PROBLEM DETAILS
Can you set down, exactly as they appear below, the lines from the opening of the material through the one bearing "o = b.build('concrete_block', M[nm], bevel=.006);", minus the pictures?

GIVEN MATERIAL
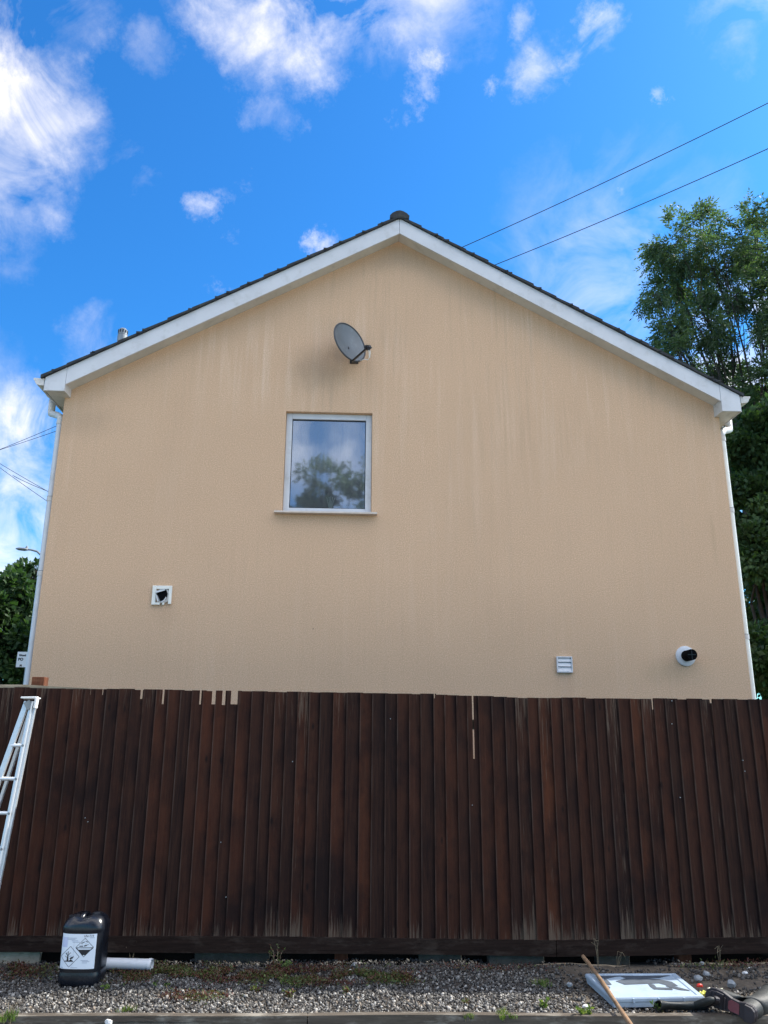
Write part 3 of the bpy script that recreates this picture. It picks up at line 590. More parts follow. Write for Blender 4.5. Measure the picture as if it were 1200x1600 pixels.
for zr in (1.82, 1.05, .32):
    b = MB(); b.prism([(-5.5, zr), (7.5, zr-.06), (7.5, zr-.14), (-5.5, zr-.08)], 0, .06)
    b.v = [(x, fY(x)+.010+y, z) for x, y, z in b.v]; fprt(b.build('rail', M['rail']))
for xx, hz in ((-5.3, 1.85), (fX(52, 1060)+.0, 2.115), (.0, 1.86), (2.7, 1.85), (5.4, 1.85)):
    b = MB(); y_ = fY(xx)+.10; b.box((xx-.052, y_, -.1), (xx+.052, y_+.10, hz)); fprt(b.build('post', M['post'], bevel=.004))
# pale rail end-grain visible above the boards at the left
b = MB(); xa, xb = -5.5, fX(150, 1073); b.prism([(xa, 2.022), (xa, 2.046), (fX(40,1072), 2.046), (xb, 2.016), (xb, 2.00)], 0, .05)
b.v = [(x, fY(x)+.016+y, z) for x, y, z in b.v]; fprt(b.build('capping_strip', M['pale']))
# concrete lumps in the gap below the gravel board
for (p0, p1, py, nm, lab, yo) in [(-25, 55, 1506, 'paleconc', 'pale concrete block in the gap under the fence left of the black jerrycan', .0), (655, 722, 1508, 'conc', 'short mossy concrete block in the gap under the middle of the fence', .03), (764, 850, 1512, 'conc', 'longer greenish concrete block under the fence between the middle and the white cover', .0), (300, 420, 1506, 'conc', 'dark low concrete block under the fence behind the tall red weed', .05), (935, 985, 1505, 'conc', 'narrow dark concrete block under the fence behind the top end of the stick', .04)]:
    x0 = atY(p0, 1500, 6.6).x; x1 = atY(p1, 1500, 6.6).x; y0 = fY(x0)+.02+yo
    b = MB(); b.box((0, 0, -.06), (x1-x0, .11, .062+random.uniform(-.004, .006)))
    o = b.build('concrete_block', M[nm], bevel=.006); o.location = (x0, y0, 0); tag(o, lab, 'concrete block', 'concrete blocks under the fence')

# timber edging at the very front, in two lengths
e_l = [(-4, 5.50+.0), (-2.08, 5.455), (.27, 5.41), (2.65, 5.325), (4.5, 5.26)]
eY = lambda x: lerp(e_l, x)
for a0, a1, lab in ((-4.0, atZ(480, 1591, .02).x-.003, 'weathered timber edging board on the left, below the jerrycan'), (atZ(480, 1591, .02).x+.003, 4.5, 'weathered timber edging board on the right, below the white cover and boots')):
    b = MB(); xs = list(np.linspace(a0, a1, 14)); vs = []
    for xx in xs:
        y_ = eY(xx); zz = .022+.003*math.sin(xx*3)
        vs += [(xx,y_-.030,-.12),(xx,y_-.030,zz),(xx,y_+.022,zz),(xx,y_+.022,-.12)]
    fs = [(4*i+k, 4*i+(k+1)%4, 4*i+4+(k+1)%4, 4*i+4+k) for i in range(len(xs)-1) for k in range(4)]+[(3,2,1,0), tuple(4*(len(xs)-1)+k for k in range(4))]
    b.add(vs, fs, .4); tag(b.build('edging_board', M['edging']), lab, 'edging board', 'timber edging boards')

# ------------------------------------------------------------------ stepladder
lad = empty('ladder', tuple(atZ(-35, 1530, 0))); tag(lad, 'silver aluminium ladder with white top cap leaning at the left end of the fence', 'ladder')
lo = -lad.location
yt = 6.40
RT = atY(53, 1096, yt)+lo; LT = atY(42.5, 1096, yt)+lo; RB = Vector((0,0,0)); LBp = atZ(-112, 1526, 0)+lo
pr_ = (lambda a, b, t: a+(b-a)*t)
b = MB(); b.beam(RT, RB, .028, .052, (0,1,0)); rR = b.build('side_rail', M['alu'], lad, bevel=.003)
b = MB()
for t_ in (.0,): b.beam(RT+Vector((.004,-.034,0)), RB+Vector((.004,-.034,0)), .012, .006, (1,0,0))
b.build('rail_lip', M['cap'], rR)
b = MB(); b.beam(LT, LBp, .026, .040, (0,1,0)); rL = b.build('side_rail', M['alu'], lad, bevel=.003)
b = MB(); BB = atZ(-95, 1512, 0)+lo; BB.y += .1; b.beam(LT+Vector((.02,.06,-.02)), BB, .022, .03, (1,0,0)); b.build('back_leg', M['alu'], lad, bevel=.002)
for k in range(7):
    t_ = .175+k*.128; 
    pR = pr_(RT, RB, t_); pL = pr_(LT, LBp, t_)
    b = MB(); b.tube([pL, pR], .0145, 12); rg_ = b.build('rung', M['alu'], lad, smooth='auto')
    b = MB(); b.tube([pR+Vector((-.004,-.038,0)), pR+Vector((-.004,-.030,0))], .010, 10); b.build('rivet', M['galv'], rg_)
b = MB(); cT = (RT+LT)/2
b.beam(Vector((LT.x-.035, LT.y-.04, LT.z+.028)), Vector((RT.x+.045, RT.y-.04, RT.z+.03)), .03, .014, (0,1,0))
b.beam(Vector((RT.x+.036, RT.y-.035, RT.z+.03)), Vector((RT.x+.030, RT.y-.035, RT.z-.055)), .018, .05, (1,0,0))
b.beam(Vector((LT.x-.02, LT.y+.0, LT.z+.024)), Vector((RT.x+.035, RT.y+.0, RT.z+.024)), .09, .012, (0,1,0))
b.build('top_cap', M['cap'], lad, bevel=.005)
b = MB(); b.beam(LT+Vector((.01,-.036,0)), RT+Vector((-.01,-.036,-.055)), .05, .006, (0,0,1)); b.build('hinge_plate', M['galv'], lad)

# ------------------------------------------------------------------ jerrycan
cb = atZ(131, 1541, 0); CWd, CD, CH = .295, .235, .475
can = empty('jerrycan', (cb.x-.035, cb.y+CD/2-.06, 0), R(-3)); tag(can, 'black plastic jerrycan with white hazard label standing on the gravel', 'jerrycan'); can.scale = (1, 1, .97)
def sup(a, e, w_, d_):
    cx, sn = math.cos(a), math.sin(a); return (w_/2*math.copysign(abs(cx)**(2/e), cx), d_/2*math.copysign(abs(sn)**(2/e), sn))
prof = [(0,.74,3.6),(.006,.85,3.8),(.022,.945,4),(.045,.985,4.2),(.085,1.0,3.7),(.098,.972,3.7),(.104,.972,3.7),(.115,.985,3.7),(.13,.985,3.7),(.345,.985,3.7),(.352,.985,3.7),(.36,1.0,3.7),(.375,1.0,4.2),(.395,.975,4.0),(.415,.92,3.6),(.432,.84,3.3),(.445,.73,3),(.452,.58,2.8),(.453,.4,2.6),(.450,.02,2)]
ns = 64; vs = []
for z, s_, e_ in prof:
    for k in range(ns):
        x_, y_ = sup(2*math.pi*k/ns, e_, CWd*s_, CD*s_); zz = z
        if z > .38: zz = z+(.012*(1-abs(x_)/(CWd/2))-.022*max(0, 1-abs(x_-.0)/.06)*(1 if s_ < .9 else 0))   # dip that the handle bridges
        vs.append((x_, y_, zz))
fs = [(i*ns+k, i*ns+(k+1)%ns, (i+1)*ns+(k+1)%ns, (i+1)*ns+k) for i in range(len(prof)-1) for k in range(ns)]+[tuple(range(ns-1,-1,-1)), tuple((len(prof)-1)*ns+k for k in range(ns))]
b = MB(); b.add(vs, fs, .5); b.build('body', M['jerry'], can, smooth=True)
b = MB(); b.tube([(-.02,-.075,.40),(-.02,-.055,.442),(-.02,.0,.456),(-.02,.055,.442),(-.02,.075,.40)], [.02,.019,.018,.019,.02], 14); b.build('handle', M['jerry'], can, smooth=True)
b = MB(); b.tube([(.065,.0,.42),(.065,.0,.462)], [.03,.03], 20); b.tube([(.065,.0,.462),(.065,.0,.467)], [.03,.024], 20)
for k in range(20): an = k*.314; b.box((.065+.030*math.cos(an)-.002,.030*math.sin(an)-.002,.432),(.065+.030*math.cos(an)+.002,.030*math.sin(an)+.002,.460))
b.build('screw_cap', M['black'], can, smooth='auto')
b = MB(); b.tube([(-.10,-.03,.42),(-.10,-.03,.452)], .02, 18); b.build('vent_cap', M['black'], can, smooth='auto')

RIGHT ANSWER
Write part 3 of the bpy script that recreates this picture. It picks up at line 590. More parts follow. Write for Blender 4.5. Measure the picture as if it were 1200x1600 pixels.
for zr in (1.82, 1.05, .32):
    b = MB(); b.prism([(-5.5, zr), (7.5, zr-.06), (7.5, zr-.14), (-5.5, zr-.08)], 0, .06)
    b.v = [(x, fY(x)+.010+y, z) for x, y, z in b.v]; fprt(b.build('rail', M['rail']))
for xx, hz in ((-5.3, 1.85), (fX(52, 1060)+.0, 2.115), (.0, 1.86), (2.7, 1.85), (5.4, 1.85)):
    b = MB(); y_ = fY(xx)+.10; b.box((xx-.052, y_, -.1), (xx+.052, y_+.10, hz)); fprt(b.build('post', M['post'], bevel=.004))
# pale rail end-grain visible above the boards at the left
b = MB(); xa, xb = -5.5, fX(150, 1073); b.prism([(xa, 2.022), (xa, 2.046), (fX(40,1072), 2.046), (xb, 2.016), (xb, 2.00)], 0, .05)
b.v = [(x, fY(x)+.016+y, z) for x, y, z in b.v]; fprt(b.build('capping_strip', M['pale']))
# concrete lumps in the gap below the gravel board
for (p0, p1, py, nm, lab, yo) in [(-25, 55, 1506, 'paleconc', 'pale concrete block in the gap under the fence left of the black jerrycan', .0), (655, 722, 1508, 'conc', 'short mossy concrete block in the gap under the middle of the fence', .03), (764, 850, 1512, 'conc', 'longer greenish concrete block under the fence between the middle and the white cover', .0), (300, 420, 1506, 'conc', 'dark low concrete block under the fence behind the tall red weed', .05), (935, 985, 1505, 'conc', 'narrow dark concrete block under the fence behind the top end of the stick', .04)]:
    x0 = atY(p0, 1500, 6.6).x; x1 = atY(p1, 1500, 6.6).x; y0 = fY(x0)+.02+yo
    b = MB(); b.box((0, 0, -.06), (x1-x0, .11, .062+random.uniform(-.004, .006)))
    o = b.build('concrete_block', M[nm], bevel=.006); o.location = (x0, y0, 0); tag(o, lab, 'concrete block', 'concrete blocks under the fence')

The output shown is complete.